In his view, the agents have failed to serve their clients – mutual fund shareholders, pension beneficiaries and long term investors. Instead, the agents served themselves through fees while not performing the type of due diligence that might have protected their investors from enormous losses.
Regular readers of this column note that I constantly harp on the responsibilities of a fiduciary. In the estate planning arena, a fiduciary might be someone who holds another’s durable power of attorney or who is named to act as a trustee of a trust. In such a setting, the fiduciary is supposed to act impartially to his own interests while instead acting in the best interests of those who granted him a power to act. Here Bogle says that mutual fund managers should have a similar fiduciary duty to the mutual fund shareholders, and that they failed to live up to that standard.

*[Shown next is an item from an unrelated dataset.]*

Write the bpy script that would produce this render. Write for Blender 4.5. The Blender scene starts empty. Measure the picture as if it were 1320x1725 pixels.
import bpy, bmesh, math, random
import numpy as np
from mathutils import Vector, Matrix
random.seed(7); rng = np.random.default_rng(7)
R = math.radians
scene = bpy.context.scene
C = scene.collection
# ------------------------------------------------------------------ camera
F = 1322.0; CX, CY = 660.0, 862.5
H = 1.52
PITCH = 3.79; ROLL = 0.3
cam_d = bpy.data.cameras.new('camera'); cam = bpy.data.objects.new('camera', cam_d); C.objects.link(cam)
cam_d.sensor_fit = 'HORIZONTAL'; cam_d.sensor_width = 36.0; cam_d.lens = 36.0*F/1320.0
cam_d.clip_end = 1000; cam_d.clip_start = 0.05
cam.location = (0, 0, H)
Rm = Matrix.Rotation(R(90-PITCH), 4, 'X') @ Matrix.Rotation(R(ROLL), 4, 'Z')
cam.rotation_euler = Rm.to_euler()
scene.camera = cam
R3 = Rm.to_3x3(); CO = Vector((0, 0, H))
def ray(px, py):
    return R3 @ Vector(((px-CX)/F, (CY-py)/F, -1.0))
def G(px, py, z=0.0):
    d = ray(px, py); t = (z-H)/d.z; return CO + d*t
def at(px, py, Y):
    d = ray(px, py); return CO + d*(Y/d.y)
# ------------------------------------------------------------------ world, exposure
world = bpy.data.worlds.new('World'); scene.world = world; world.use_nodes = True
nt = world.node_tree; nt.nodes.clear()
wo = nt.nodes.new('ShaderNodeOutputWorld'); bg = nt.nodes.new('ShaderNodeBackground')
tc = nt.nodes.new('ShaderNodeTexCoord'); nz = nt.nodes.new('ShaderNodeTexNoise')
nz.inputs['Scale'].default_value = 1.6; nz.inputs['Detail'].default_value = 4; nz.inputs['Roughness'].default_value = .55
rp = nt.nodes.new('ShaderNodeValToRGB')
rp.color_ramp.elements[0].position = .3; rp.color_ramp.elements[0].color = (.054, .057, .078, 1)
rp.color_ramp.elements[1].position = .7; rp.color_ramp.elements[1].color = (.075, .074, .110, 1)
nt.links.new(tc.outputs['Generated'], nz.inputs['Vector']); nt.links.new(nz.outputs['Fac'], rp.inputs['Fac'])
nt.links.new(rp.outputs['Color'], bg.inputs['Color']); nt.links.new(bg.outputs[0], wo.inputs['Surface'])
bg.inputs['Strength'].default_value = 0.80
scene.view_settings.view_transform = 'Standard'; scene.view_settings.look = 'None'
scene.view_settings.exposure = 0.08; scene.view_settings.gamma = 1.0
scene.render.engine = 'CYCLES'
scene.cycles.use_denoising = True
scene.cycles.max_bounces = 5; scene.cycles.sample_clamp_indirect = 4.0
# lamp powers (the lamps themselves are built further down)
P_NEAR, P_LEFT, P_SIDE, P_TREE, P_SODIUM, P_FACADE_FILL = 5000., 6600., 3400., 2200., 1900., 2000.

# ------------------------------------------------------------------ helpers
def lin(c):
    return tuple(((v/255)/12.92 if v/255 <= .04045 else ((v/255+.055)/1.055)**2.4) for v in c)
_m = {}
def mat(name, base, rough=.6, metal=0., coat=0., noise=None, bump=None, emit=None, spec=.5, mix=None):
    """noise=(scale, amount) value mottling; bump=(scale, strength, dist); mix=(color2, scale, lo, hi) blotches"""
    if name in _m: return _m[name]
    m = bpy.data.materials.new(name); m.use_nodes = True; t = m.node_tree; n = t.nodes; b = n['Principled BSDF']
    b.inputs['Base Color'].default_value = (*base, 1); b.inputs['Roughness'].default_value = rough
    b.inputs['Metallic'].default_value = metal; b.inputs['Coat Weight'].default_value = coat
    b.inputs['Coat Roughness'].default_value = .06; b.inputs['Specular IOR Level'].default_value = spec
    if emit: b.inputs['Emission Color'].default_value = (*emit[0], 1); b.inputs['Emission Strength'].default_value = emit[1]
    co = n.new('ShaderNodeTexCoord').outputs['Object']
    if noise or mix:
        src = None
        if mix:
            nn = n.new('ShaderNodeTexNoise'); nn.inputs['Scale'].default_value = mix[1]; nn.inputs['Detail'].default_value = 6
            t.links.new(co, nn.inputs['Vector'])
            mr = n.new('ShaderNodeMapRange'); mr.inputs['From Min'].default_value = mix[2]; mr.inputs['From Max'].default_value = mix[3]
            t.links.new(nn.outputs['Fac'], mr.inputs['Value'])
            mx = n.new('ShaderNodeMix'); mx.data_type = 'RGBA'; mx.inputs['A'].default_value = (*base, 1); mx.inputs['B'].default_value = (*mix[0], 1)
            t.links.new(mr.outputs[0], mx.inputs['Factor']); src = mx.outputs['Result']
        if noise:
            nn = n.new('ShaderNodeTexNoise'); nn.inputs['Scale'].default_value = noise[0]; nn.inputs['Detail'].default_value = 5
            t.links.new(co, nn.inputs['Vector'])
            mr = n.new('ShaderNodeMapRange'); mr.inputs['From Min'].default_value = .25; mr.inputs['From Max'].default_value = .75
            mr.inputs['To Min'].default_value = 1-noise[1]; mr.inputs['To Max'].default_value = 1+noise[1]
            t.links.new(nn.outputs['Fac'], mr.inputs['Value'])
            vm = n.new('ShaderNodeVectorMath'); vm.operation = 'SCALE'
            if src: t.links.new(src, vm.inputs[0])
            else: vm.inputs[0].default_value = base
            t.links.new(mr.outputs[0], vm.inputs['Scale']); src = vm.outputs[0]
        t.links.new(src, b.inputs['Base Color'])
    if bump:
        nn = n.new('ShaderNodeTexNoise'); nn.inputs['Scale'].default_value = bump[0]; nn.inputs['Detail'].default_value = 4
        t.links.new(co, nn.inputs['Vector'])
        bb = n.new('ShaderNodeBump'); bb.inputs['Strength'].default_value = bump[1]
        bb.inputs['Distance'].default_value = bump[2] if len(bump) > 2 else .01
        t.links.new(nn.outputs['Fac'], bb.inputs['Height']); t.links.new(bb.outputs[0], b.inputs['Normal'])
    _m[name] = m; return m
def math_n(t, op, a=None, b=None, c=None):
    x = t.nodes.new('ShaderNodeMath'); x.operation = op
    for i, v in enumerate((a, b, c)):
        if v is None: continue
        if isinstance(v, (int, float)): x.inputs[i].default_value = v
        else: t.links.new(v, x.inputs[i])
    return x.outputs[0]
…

Consequently, Bogle says that the government must apply a federal standard of fiduciary duty to institutional money managers. This would force them to vote their stock holdings in a manner that would demand corporate officers and directors to act in a responsible way towards their owners. “We need Congress to pass a law establishing the basic principle that money managers are there to serve their shareholders…And the second part of the demand is that fiduciaries act with due diligence and high professional standards.”
The problem is that some money management firms are also publicly traded. This raises some serious conflict of interest issues because their executives must serve not only the mutual fund clients but also the shareholders of the money management firm itself.
Consider that fees for mutual fund investors are often much higher than those that the same firm imposes on its pension clients, for example. Mr. Bogle pointed out that the three largest money managers charge an average fee rate of 0.08 percent to pension customers, compared to 0.61 percent to mutual fund shareholders.
So the question arises as to whether the mutual fund managers are there to serve the executives and shareholders of the mutual fund firm itself or the shareholders holding its mutual fund offerings. The Investment Company Act of 1940 states that “mutual funds should be managed and operated in the best interests of their shareholders, rather than in the interests of advisers.”
Bogle suggested one solution is to separate the money management units of each institution from the larger, publicly traded firms. A bank would therefore spin off its mutual fund unit which would then be owned by the mutual fund shareholders.
While it’s unlikely that the mutual fund industry will embrace Bogle’s ideas, perhaps holding money managers to a higher fiduciary standard would work towards a solution.